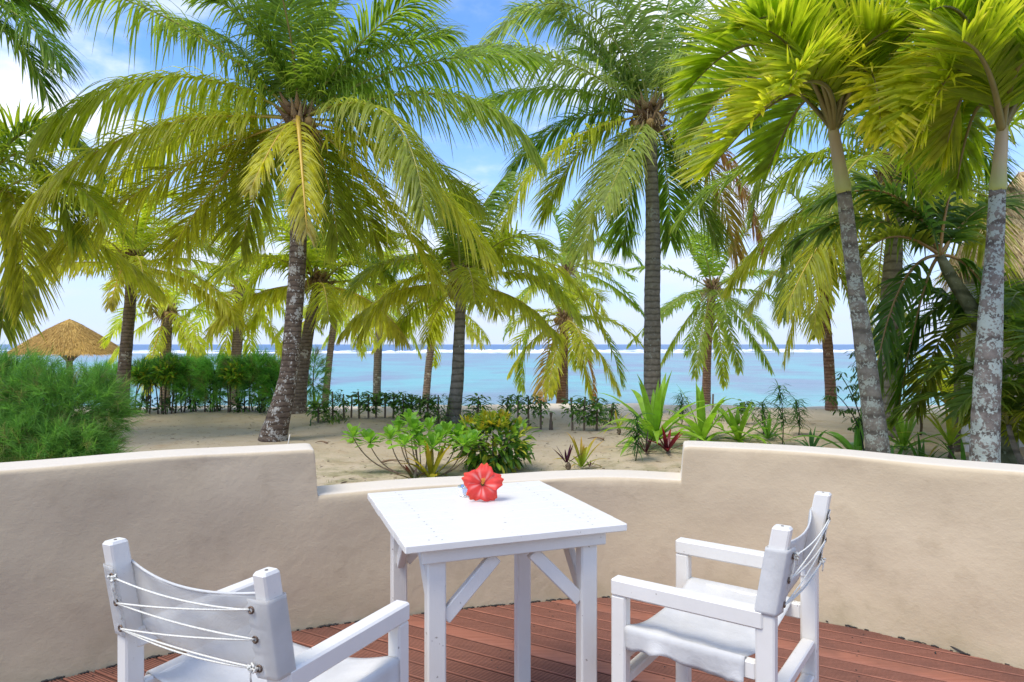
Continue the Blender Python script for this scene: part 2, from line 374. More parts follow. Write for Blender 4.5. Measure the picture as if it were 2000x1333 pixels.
# ------------------------------------------------------------ setting: sand, sea, surf
def ground_z(x, y):
    """height of the sand outside the terrace"""
    x = np.asarray(x, float); y = np.asarray(y, float)
    e = 14.5+.35*np.sin(x*.35+1)+.2*np.sin(x*.9)
    t = np.clip((y-e)/(24-14.5), 0, 3)
    z = -0.95*(t*t*(3-2*np.clip(t, 0, 1))*(t < 1)+(t >= 1)*(1+(t-1)*.8))
    z = z+(y > 4.2)*(.035*np.sin(x*1.1+.6*y)*np.sin(y*.9+.3)+.018*np.sin(x*2.7-y*1.9))*np.clip((y-4.2)/2, 0, 1)
    return np.where(y < 4.4, -0.075, z)+GZ
xs = np.concatenate([-np.geomspace(400, 14, 14), np.linspace(-13, 13, 161), np.geomspace(14, 400, 14)])
ys = np.concatenate([[-60, -20, -6, -1], np.linspace(1, 4.2, 5), np.linspace(4.55, 18, 135), np.linspace(18.5, 34, 24), [45, 70, 120, 300]])
X, Y = np.meshgrid(xs, ys, indexing='ij'); Z = ground_z(X, Y)
Z = Z+np.where((Y > 5) & (Y < 25), rng.normal(0, .006, X.shape), 0)
mesh('sand_ground', np.stack([X, Y, Z], -1).reshape(-1, 3), grid_faces(len(xs), len(ys)), M['sand'], smooth=True, kind='structure')
SEA = -0.82+GZ
xs = np.concatenate([-np.geomspace(14000, 60, 20), np.linspace(-55, 55, 40), np.geomspace(60, 14000, 20)])
ys = np.concatenate([np.linspace(17, 60, 60), np.geomspace(62, 15000, 50)])
X, Y = np.meshgrid(xs, ys, indexing='ij'); Z = SEA+.02*np.sin(Y*1.3+.4*np.sin(X*.2))*(Y < 60)
mesh('sea_water', np.stack([X, Y, Z], -1).reshape(-1, 3), grid_faces(len(xs), len(ys)), M['sea'], smooth=True, kind='structure')
def surf(y0, amp, thick, x0, x1, seed):
    r_ = np.random.default_rng(seed); n = 700; x = np.linspace(x0, x1, n)
    k = np.zeros(n)
    for f, a in ((.02, 1), (.06, .7), (.17, .5), (.5, .3), (1.3, .2)): k += a*np.sin(x*f+r_.uniform(0, 6.3))
    h = amp*np.clip(.45+.34*k, .02, 1.3); h *= 1+.25*r_.standard_normal(n)
    yy = y0+2.5*np.sin(x*.03)+r_.normal(0, .3, n)
    prof = [(-thick, 0), (-thick*.6, .35), (-thick*.2, .85), (0, 1), (thick*.5, .4), (thick, 0)]
    V = np.stack([np.stack([x, yy+a*(0.5+h/amp), SEA-.03+h*b], -1) for a, b in prof], 1)
    return V.reshape(-1, 3), grid_faces(n, len(prof))
A_ = Acc()
for y0, amp, th, sd_ in ((172, .28, 2.5, 1), (192, .68, 4, 2), (240, .5, 6, 3)): A_.add(*surf(y0, amp, th, -330, 330, sd_))
A_.obj('surf_line', M['foam'], smooth=True, kind='structure')
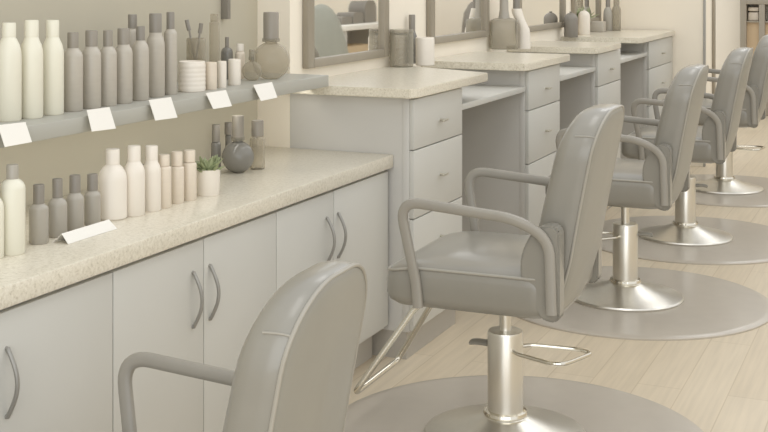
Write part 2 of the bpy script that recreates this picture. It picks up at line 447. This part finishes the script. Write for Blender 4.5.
chairs = [
    (-1.27, 1.81, 93, -.135, 0, 'grey vinyl salon chair nearest the camera, cut off by the bottom edge'),
    (-1.155, 3.532, 91, 0, -12, 'grey salon chair in the middle, whole seat, footrest and column in view'),
    (-1.18, 5.26, 91, 0, -150, 'grey salon chair right behind the middle one, beside the second station'),
    (-1.161, 6.60, 91, 0, -150, 'grey salon chair on the second mat from the far end'),
    (-1.19, 8.18, 91, 0, 0, 'farthest grey salon chair, at the right edge of the photo'),
]
matlabs = ['round grey mat under the nearest chair', 'round grey mat under the middle chair at the bottom edge',
           'round grey mat under the chair right behind the middle one', 'round grey mat under the second farthest chair',
           'round grey mat under the farthest chair']
trees = [chair0, chair_b] + [copy_tree(chair_b) for _ in chairs[2:]]
for t, (x, y, r, lift, lev, lab) in zip(trees, chairs): place_chair(t, x, y, r, lift, lev, lab)
for (x, y, *_), lab in zip(chairs, matlabs): floor_mat_disc(x + (.03 if y > 3 else 0), y, .585, lab)

# ------------------------------------------------------------------ bottles
def spot(px, py, z, r, xmin, shift=1.0):
    """ground point of a round thing whose front foot is seen at px, py on the plane z"""
    P = on_z(px, py, z); d = Vector((P.x, P.y, 0)).normalized(); P = P + d*r*shift
    if P.x - r < xmin + .004:      # keep clear of the wall
        k = (xmin + .004 + r - P.x) / (-P.x); P = Vector((P.x*(1-k), P.y*(1-k), P.z))
    return Vector((P.x, P.y, z))
def dep(P): return P.y*CS - P.x*SN
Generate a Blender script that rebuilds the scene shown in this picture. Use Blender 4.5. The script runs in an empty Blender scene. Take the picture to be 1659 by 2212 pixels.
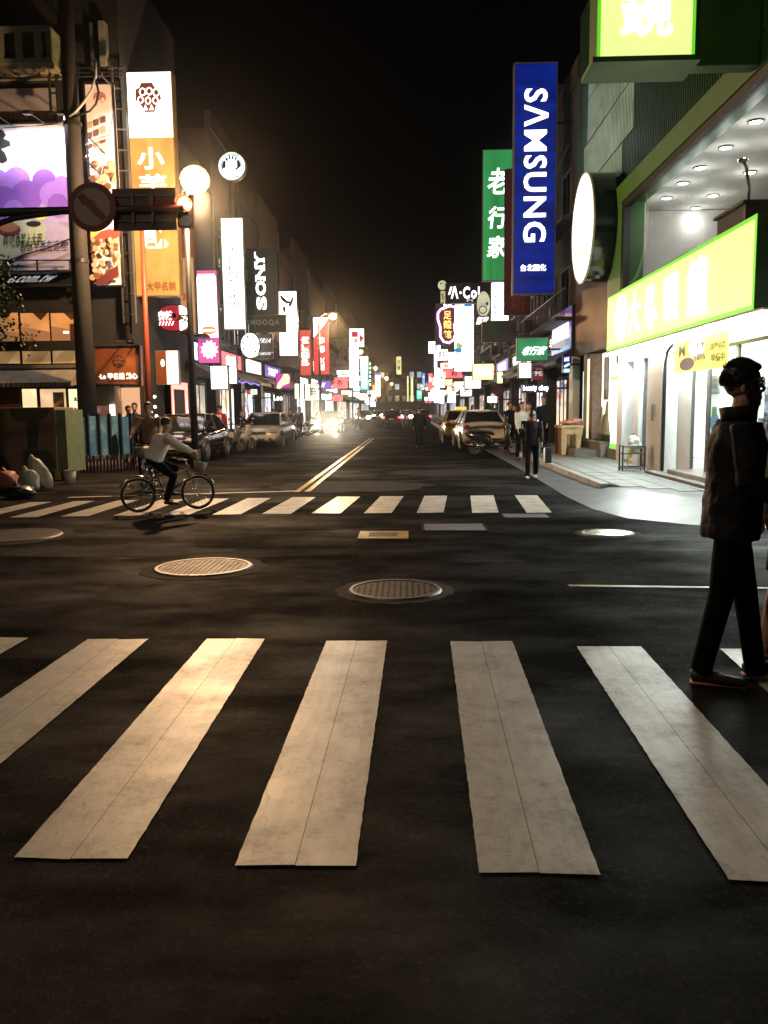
import bpy, math, random
from mathutils import Vector, Matrix
PI = math.pi
rnd = random.Random(7)
SC = bpy.context.scene
COL = SC.collection

# ------------------------------------------------------------------ camera, night sky, exposure
FPX, CX, CY, EYE = 1800.0, 829.5, 1106.0, 1.5      # focal length and centre in units of a 1659 x 2212 picture
ROLL = 0.011
def basis(a, p, r):
    F = Vector((-math.sin(a)*math.cos(p), math.cos(a)*math.cos(p), -math.sin(p)))
    R0 = Vector((math.cos(a), math.sin(a), 0)); U0 = R0.cross(F)
    return R0*math.cos(r)+U0*math.sin(r), U0*math.cos(r)-R0*math.sin(r), F
R_, U_, F_ = basis(math.atan((885-CX)/FPX), math.atan((CY-885)/FPX), -ROLL)
cam = bpy.data.cameras.new('camera'); camo = bpy.data.objects.new('camera', cam); COL.objects.link(camo)
M = Matrix((R_, U_, -F_)).transposed().to_4x4(); M.translation = (0, 0, EYE)
camo.matrix_world = M
cam.sensor_fit = 'VERTICAL'; cam.sensor_height = 36; cam.lens = 36*FPX/2212
cam.clip_end = 2000; cam.clip_start = 0.05
SC.camera = camo
w = bpy.data.worlds.new('World'); SC.world = w; w.use_nodes = True
nt = w.node_tree; bg = nt.nodes['Background']
sky = nt.nodes.new('ShaderNodeTexSky'); sky.sky_type = 'NISHITA'; sky.sun_disc = False
sky.sun_elevation = math.radians(2); sky.sun_rotation = math.radians(200)
hs = nt.nodes.new('ShaderNodeHueSaturation'); hs.inputs['Saturation'].default_value = 0.15
nt.links.new(sky.outputs[0], hs.inputs['Color']); nt.links.new(hs.outputs[0], bg.inputs[0])
bg.inputs[1].default_value = 0.0004
SC.view_settings.view_transform = 'Standard'; SC.view_settings.look = 'None'
SC.view_settings.exposure = 0; SC.view_settings.gamma = 1; SC.view_settings.use_curve_mapping = False
SC.cycles.max_bounces = 6; SC.cycles.diffuse_bounces = 3; SC.cycles.glossy_bounces = 3
SC.cycles.transmission_bounces = 5; SC.cycles.transparent_max_bounces = 12
SC.cycles.sample_clamp_indirect = 3.0; SC.cycles.caustics_reflective = False; SC.cycles.caustics_refractive = False
SC.cycles.use_light_tree = True

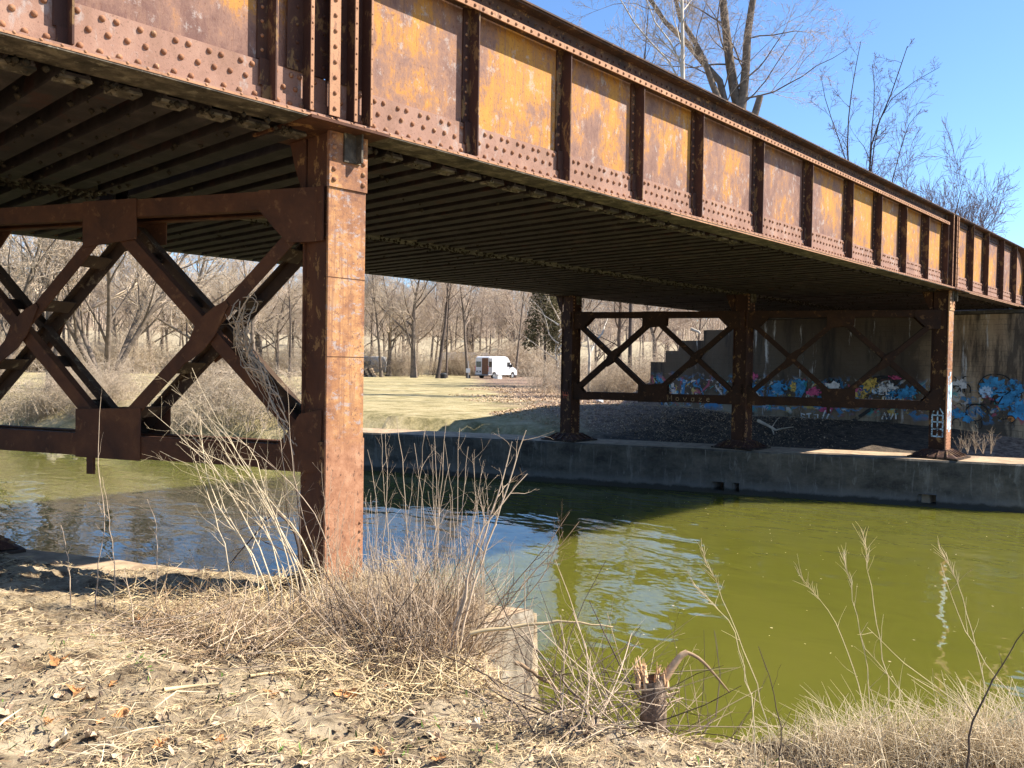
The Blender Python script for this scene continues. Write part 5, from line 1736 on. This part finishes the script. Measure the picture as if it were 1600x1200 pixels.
def land_points(n, x0, x1, y0, y1, near=2.0, slope=False):
    """random points on the near bank, denser close to the path where the photographer stands"""
    out = []
    tot = 0
    while tot < n:
        X, Y = rg.uniform(x0, x1, n), rg.uniform(y0, y1, n)
        dist = np.hypot(X - CAM[0], Y - CAM[1])
        xc = np.interp(Y, [c[0] for c in CREST], [c[1] for c in CREST])
        t = X + SK * Y
        ok = (vn(X, Y, 2.1, 13 + n % 7) + 0.6 * vn(X, Y, 6.3, n % 5) > rg.normal(size=n) * 0.22 - 0.12) & (rg.random(n) < np.clip((near / np.maximum(dist, near)) ** 1.2, 0.06, 1)) & np.where(Y < -1, X < xc + (0.5 if slope else 0.12), t < 0.5)
        out.append(np.stack([X[ok], Y[ok]], -1))
        tot += ok.sum()
    return np.concatenate(out)[:n]


def slivers(XY, ln, wd, lift, pitch, mat, name, label, cat, bend=0.3):
    n = len(XY)
    z = h_near(XY[:, 0], XY[:, 1])
    L = rg.uniform(*ln, n)[:, None]
    a0 = rg.uniform(0, 6.28, n)
    pt = np.abs(rg.normal(size=n)) * pitch
    d = np.stack([np.cos(a0) * np.cos(pt), np.sin(a0) * np.cos(pt), np.sin(pt)], -1)
    sd = np.stack([-np.sin(a0), np.cos(a0), rg.normal(size=n) * 0.5], -1) * rg.uniform(*wd, n)[:, None]
    c = np.stack([XY[:, 0], XY[:, 1], z + rg.random(n) ** 2 * lift + 0.003], -1)
    k = sd / np.linalg.norm(sd, axis=1, keepdims=True) * L * bend * rg.normal(size=(n, 1)) * 0.3 + np.array([0, 0, 1]) * L * 0.06 * rg.random((n, 1))
    p0, p1, p2 = c - d * L / 2, c + k, c + d * L / 2
    lo = np.minimum(p0[:, 2], p2[:, 2]) - (c[:, 2] - 0.002)
    for p in (p0, p1, p2):
        p[:, 2] -= np.minimum(lo, 0) + 0.004
    V = np.stack([p0 - sd * .4, p0 + sd * .4, p1 - sd, p1 + sd, p2 - sd * .3, p2 + sd * .3], 1).reshape(-1, 3)
    b_ = (np.arange(n) * 6)[:, None]
    F = np.concatenate([b_ + np.array([[0, 1, 3, 2]]), b_ + np.array([[2, 3, 5, 4]])])
    return tag(ob(name, np_mesh(name, V, F, mat)), label, cat, None, "stuff")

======

**The request:** Reproduce exactly, and only, the lines from the one that contains "Write part 2" down to the one that contains "def dep(P): return P.y*CS - P.x*SN", both ends included.

**Full response:**
Write part 2 of the bpy script that recreates this picture. It picks up at line 447. This part finishes the script. Write for Blender 4.5.
chairs = [
    (-1.27, 1.81, 93, -.135, 0, 'grey vinyl salon chair nearest the camera, cut off by the bottom edge'),
    (-1.155, 3.532, 91, 0, -12, 'grey salon chair in the middle, whole seat, footrest and column in view'),
    (-1.18, 5.26, 91, 0, -150, 'grey salon chair right behind the middle one, beside the second station'),
    (-1.161, 6.60, 91, 0, -150, 'grey salon chair on the second mat from the far end'),
    (-1.19, 8.18, 91, 0, 0, 'farthest grey salon chair, at the right edge of the photo'),
]
matlabs = ['round grey mat under the nearest chair', 'round grey mat under the middle chair at the bottom edge',
           'round grey mat under the chair right behind the middle one', 'round grey mat under the second farthest chair',
           'round grey mat under the farthest chair']
trees = [chair0, chair_b] + [copy_tree(chair_b) for _ in chairs[2:]]
for t, (x, y, r, lift, lev, lab) in zip(trees, chairs): place_chair(t, x, y, r, lift, lev, lab)
for (x, y, *_), lab in zip(chairs, matlabs): floor_mat_disc(x + (.03 if y > 3 else 0), y, .585, lab)

# ------------------------------------------------------------------ bottles
def spot(px, py, z, r, xmin, shift=1.0):
    """ground point of a round thing whose front foot is seen at px, py on the plane z"""
    P = on_z(px, py, z); d = Vector((P.x, P.y, 0)).normalized(); P = P + d*r*shift
    if P.x - r < xmin + .004:      # keep clear of the wall
        k = (xmin + .004 + r - P.x) / (-P.x); P = Vector((P.x*(1-k), P.y*(1-k), P.z))
    return Vector((P.x, P.y, z))
def dep(P): return P.y*CS - P.x*SN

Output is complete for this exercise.